Tuesday, May 08, 2007

Not so sweet home

I am somewhat fascinated with the Lynyrd Skynyrd song "Sweet Home Alabama." It offers so many jumping-off points for the pop-culture curious.

Wikipedia sums many of them up well...how it was a reaction not just to Neil Young's "Southern Man" but to the lesser-known "Alabama" ("What are you doing, Alabama? You got the rest of the union to help you along. What's going wrong?") the controversy over the mention of Governor George Wallace, the Watergate mention, and, of course, all the modern love for the song...at Bama football games, after Shaun Alexander touchdowns, etc.

Again according to Wikipedia, it's one of the most expensive songs to buy for commercials and movies, which makes you wonder how 2002's "Sweet Home Alabama" ever got made. National Review ranked it #4 on a list of "top conservative rock songs." (Songs have political parties? what was #1? Is "Love Is All You Need" the #1 liberal rock song?)

Wikipedia also notes that "in 'Con Air,' the song plays over a scene in which Steve Buscemi's character defines irony as "a bunch of idiots dancing around on a plane to a song made famous by a band that died in a plane crash." Which leads me, of course, to the crash itself, gruesomely described (and perhaps not accurately) in the band's Wikipedia entry. You can even read the entire FAA accident report online (PDF linked from this page). Apparently lead singer Ronnie Van Zant predicted he wouldn't live to turn 30, and the plane crashed 3 months before his birthday.

So, so sad. What a horrific bit of musical history.

4 comments:

Anonymous said...

This is a cool little entry, thanks.

Anonymous said...

According to legend, scavengers arrived at the crash site - before rescue crews arrived - and picked souvenirs off the bodies.
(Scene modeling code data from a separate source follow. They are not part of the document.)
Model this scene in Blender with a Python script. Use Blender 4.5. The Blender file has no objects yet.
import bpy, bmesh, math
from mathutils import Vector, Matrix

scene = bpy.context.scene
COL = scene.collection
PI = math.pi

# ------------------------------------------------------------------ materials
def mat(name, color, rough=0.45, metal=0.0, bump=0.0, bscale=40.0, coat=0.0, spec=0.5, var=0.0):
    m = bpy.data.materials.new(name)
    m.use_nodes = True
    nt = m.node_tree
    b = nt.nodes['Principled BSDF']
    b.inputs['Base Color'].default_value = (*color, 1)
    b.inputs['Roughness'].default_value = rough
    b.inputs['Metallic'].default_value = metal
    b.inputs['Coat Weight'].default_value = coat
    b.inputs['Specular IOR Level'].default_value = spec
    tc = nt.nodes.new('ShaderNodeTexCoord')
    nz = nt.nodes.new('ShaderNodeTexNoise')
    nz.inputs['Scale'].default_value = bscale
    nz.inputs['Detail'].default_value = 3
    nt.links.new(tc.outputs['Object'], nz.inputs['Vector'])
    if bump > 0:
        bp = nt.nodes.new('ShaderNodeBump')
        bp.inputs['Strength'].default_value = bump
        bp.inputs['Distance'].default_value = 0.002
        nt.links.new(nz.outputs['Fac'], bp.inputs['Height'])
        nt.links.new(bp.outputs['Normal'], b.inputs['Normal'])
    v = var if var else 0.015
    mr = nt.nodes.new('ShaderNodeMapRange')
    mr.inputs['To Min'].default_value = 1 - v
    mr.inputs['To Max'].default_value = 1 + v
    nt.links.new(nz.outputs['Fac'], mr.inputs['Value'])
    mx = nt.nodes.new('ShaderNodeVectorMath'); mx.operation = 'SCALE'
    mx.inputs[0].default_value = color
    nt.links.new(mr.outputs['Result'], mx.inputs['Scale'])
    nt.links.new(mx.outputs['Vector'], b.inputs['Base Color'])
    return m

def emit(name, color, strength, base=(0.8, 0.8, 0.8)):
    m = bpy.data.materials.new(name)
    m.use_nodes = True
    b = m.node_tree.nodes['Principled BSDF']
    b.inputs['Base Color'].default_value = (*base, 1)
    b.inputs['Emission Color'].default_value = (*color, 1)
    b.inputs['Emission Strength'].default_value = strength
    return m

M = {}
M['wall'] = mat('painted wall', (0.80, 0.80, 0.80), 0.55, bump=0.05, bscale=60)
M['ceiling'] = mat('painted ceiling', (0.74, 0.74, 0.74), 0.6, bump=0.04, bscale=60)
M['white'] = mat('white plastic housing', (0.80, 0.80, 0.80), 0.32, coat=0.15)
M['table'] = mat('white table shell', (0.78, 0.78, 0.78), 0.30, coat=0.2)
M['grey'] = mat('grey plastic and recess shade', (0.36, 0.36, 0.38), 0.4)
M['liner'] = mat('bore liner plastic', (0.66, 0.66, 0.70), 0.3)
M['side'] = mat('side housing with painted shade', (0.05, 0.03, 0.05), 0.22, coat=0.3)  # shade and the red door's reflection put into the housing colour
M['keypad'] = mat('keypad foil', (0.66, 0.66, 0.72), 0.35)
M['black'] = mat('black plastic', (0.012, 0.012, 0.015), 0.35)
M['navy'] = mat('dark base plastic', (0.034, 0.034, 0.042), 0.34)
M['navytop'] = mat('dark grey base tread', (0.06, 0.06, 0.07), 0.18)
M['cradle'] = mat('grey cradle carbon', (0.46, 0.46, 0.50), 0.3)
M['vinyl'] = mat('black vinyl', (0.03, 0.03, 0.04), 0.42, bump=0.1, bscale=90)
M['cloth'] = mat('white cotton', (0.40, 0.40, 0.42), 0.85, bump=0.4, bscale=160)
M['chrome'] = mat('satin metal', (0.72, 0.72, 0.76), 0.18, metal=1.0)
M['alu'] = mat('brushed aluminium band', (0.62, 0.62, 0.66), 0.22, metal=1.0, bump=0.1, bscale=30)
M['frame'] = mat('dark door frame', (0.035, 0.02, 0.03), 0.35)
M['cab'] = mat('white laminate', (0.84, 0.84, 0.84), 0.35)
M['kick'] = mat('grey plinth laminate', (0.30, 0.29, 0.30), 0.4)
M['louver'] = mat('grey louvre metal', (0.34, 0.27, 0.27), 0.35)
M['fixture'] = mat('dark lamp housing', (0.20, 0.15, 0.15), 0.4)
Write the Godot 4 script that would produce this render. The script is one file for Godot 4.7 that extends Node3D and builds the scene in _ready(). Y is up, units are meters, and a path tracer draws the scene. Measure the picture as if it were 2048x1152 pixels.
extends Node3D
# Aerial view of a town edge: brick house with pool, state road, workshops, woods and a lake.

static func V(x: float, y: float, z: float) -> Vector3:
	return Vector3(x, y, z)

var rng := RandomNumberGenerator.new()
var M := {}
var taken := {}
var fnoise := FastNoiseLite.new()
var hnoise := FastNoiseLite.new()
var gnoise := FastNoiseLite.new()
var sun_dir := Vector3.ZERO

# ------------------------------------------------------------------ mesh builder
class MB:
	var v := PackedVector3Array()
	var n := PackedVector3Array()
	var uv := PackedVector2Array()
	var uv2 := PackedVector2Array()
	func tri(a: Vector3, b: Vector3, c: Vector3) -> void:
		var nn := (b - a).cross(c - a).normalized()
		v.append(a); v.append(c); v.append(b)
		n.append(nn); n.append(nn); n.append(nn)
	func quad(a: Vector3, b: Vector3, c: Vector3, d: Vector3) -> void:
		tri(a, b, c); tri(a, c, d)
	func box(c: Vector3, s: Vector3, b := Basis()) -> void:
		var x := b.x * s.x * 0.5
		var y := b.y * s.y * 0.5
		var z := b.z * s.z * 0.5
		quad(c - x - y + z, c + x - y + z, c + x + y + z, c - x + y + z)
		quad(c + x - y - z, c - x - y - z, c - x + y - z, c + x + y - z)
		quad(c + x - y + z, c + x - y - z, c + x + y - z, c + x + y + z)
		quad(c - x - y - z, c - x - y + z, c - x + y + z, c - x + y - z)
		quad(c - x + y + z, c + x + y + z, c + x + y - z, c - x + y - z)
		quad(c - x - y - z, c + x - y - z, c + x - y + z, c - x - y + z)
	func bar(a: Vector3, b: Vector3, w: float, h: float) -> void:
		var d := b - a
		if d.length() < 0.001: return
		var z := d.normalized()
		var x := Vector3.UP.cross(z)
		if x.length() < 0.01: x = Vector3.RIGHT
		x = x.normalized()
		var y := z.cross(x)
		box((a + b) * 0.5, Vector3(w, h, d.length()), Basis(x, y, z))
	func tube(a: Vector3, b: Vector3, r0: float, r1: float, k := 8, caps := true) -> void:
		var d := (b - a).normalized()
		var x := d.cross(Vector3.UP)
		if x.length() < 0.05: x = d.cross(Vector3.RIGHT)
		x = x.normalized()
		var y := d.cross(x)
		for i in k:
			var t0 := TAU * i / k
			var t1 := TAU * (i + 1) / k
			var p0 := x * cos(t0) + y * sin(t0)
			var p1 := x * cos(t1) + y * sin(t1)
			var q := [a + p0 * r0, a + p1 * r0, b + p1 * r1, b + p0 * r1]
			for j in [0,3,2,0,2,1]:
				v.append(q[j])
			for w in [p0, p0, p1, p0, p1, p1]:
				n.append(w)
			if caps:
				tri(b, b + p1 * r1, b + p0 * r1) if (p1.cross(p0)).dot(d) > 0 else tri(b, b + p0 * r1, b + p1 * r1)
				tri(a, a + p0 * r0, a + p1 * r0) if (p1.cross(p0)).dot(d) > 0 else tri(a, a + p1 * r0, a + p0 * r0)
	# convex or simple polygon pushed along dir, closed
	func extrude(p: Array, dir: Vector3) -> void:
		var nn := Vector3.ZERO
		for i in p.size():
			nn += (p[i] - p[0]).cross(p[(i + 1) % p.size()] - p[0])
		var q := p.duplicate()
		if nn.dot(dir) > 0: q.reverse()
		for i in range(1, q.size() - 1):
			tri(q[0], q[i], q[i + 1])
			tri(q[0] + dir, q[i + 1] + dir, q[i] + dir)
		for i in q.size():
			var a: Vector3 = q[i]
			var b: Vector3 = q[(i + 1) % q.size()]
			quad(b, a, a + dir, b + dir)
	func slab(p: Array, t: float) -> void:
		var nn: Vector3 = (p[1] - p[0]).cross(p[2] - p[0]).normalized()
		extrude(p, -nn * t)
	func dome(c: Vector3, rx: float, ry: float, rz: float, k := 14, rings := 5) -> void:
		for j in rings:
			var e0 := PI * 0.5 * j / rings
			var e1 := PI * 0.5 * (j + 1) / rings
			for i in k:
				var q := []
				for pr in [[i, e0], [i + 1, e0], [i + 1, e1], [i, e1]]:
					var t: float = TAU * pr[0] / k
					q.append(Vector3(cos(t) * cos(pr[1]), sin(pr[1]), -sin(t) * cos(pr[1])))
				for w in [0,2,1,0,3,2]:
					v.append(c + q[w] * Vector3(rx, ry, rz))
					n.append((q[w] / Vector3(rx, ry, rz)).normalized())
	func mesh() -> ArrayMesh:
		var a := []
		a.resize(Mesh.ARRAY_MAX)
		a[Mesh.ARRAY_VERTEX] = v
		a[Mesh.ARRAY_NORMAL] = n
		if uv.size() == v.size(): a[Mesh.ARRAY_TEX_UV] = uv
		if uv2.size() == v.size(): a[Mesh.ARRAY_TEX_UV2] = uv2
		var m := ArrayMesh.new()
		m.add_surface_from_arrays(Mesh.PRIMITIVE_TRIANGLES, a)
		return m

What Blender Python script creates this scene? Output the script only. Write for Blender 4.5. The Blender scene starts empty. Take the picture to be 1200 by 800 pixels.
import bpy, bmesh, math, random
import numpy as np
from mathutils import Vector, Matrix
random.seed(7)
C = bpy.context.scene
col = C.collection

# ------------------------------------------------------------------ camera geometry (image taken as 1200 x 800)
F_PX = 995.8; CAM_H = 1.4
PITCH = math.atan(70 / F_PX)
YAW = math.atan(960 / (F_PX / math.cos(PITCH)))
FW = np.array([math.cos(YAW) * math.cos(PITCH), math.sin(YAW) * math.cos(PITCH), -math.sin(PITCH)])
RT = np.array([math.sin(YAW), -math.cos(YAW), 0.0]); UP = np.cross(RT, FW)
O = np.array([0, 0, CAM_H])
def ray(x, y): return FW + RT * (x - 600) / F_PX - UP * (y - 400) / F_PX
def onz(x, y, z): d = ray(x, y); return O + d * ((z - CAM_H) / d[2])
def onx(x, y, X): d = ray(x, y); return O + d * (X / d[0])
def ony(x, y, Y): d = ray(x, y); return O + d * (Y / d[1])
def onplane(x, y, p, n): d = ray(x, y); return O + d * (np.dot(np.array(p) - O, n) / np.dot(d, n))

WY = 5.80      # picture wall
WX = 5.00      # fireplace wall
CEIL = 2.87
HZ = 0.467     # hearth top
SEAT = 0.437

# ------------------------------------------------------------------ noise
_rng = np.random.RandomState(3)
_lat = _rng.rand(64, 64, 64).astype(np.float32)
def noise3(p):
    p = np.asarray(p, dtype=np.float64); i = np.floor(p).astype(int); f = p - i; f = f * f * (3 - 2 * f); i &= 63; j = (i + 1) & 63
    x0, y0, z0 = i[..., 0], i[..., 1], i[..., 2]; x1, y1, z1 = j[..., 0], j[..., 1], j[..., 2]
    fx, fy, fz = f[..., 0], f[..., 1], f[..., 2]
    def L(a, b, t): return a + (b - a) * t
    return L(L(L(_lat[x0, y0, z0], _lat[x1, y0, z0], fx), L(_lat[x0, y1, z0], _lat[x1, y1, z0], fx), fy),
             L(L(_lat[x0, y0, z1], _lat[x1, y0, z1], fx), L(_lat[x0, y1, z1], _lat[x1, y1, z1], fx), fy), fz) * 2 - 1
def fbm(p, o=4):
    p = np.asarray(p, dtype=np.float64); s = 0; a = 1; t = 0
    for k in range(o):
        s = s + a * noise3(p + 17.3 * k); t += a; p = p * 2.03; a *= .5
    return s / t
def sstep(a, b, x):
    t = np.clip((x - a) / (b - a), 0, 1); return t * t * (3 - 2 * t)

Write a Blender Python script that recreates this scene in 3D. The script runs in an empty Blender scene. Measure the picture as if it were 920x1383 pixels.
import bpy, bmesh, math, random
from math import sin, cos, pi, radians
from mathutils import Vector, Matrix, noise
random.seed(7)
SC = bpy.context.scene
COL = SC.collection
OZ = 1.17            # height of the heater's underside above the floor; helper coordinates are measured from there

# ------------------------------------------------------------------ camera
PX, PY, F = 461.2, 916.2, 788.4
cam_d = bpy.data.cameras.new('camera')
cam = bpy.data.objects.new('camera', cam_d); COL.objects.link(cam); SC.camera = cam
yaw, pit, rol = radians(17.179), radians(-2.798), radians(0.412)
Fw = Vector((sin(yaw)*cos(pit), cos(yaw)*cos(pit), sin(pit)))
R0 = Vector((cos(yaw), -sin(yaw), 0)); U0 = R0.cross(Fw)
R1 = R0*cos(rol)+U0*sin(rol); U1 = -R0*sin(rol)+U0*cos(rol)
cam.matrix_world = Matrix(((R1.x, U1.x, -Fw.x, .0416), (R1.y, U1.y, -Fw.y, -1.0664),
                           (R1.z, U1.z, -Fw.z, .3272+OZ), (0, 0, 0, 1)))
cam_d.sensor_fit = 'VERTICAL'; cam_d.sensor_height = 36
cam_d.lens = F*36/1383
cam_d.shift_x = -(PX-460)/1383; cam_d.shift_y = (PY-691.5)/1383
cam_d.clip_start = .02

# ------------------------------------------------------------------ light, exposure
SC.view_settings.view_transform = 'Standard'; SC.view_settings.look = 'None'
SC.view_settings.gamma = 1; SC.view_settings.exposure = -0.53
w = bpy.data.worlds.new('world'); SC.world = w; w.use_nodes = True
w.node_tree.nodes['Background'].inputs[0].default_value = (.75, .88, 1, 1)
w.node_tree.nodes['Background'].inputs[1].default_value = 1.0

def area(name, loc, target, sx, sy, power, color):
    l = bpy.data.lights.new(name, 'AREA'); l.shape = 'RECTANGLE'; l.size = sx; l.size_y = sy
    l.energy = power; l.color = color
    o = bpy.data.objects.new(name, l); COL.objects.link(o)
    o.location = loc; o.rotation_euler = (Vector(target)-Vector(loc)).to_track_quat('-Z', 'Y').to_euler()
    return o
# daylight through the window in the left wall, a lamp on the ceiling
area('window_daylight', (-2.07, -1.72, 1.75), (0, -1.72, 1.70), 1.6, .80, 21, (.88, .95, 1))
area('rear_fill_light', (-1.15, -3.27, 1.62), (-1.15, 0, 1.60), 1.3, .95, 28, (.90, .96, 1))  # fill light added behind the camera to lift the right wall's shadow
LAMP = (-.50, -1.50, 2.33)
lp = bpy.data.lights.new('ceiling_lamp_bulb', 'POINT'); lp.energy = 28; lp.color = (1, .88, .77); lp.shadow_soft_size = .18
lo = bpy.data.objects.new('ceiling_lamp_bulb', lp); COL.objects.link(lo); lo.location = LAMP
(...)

Classy.

Some interesting quotes from surviving band members and others about the crash: http://www.stevehoffman.tv/forums/archive/index.php/t-23181.html

Anonymous said...

I'm curious why you like SHA. I live here (and have season tickets to Alabama football games. Yes, I hear it a LOT), but I'm fascinated by people who live on the other side of the country who listen to it.

Anonymous said...

It's kind of a drag that SHA is the best known Skynyrd song. There are many better ones in their catalog. Ronnie Van Zant was a taskmaster who worked the band relentlessly, and their 3-guitar sound was tight, well-honed, and (for the time) pretty unique. Along with the Allman Brothers, Skynyrd pretty much invented the southern rock genre.

It's kind of a drag that the legend of the plane crash and the punchline that SHA has become tends to overshadow Skynyrd's importance to rock music, but Lynyrd Skynyrd's influence can still be heard in new southern rock bands like Kings of Leon (go buy their new album Because Of The Times now!) and Drive By Truckers (whose excellent 2002 concept album Southern Rock Opera is all about the legend of Lynyrd Skynyrd and is also very much worth a listen).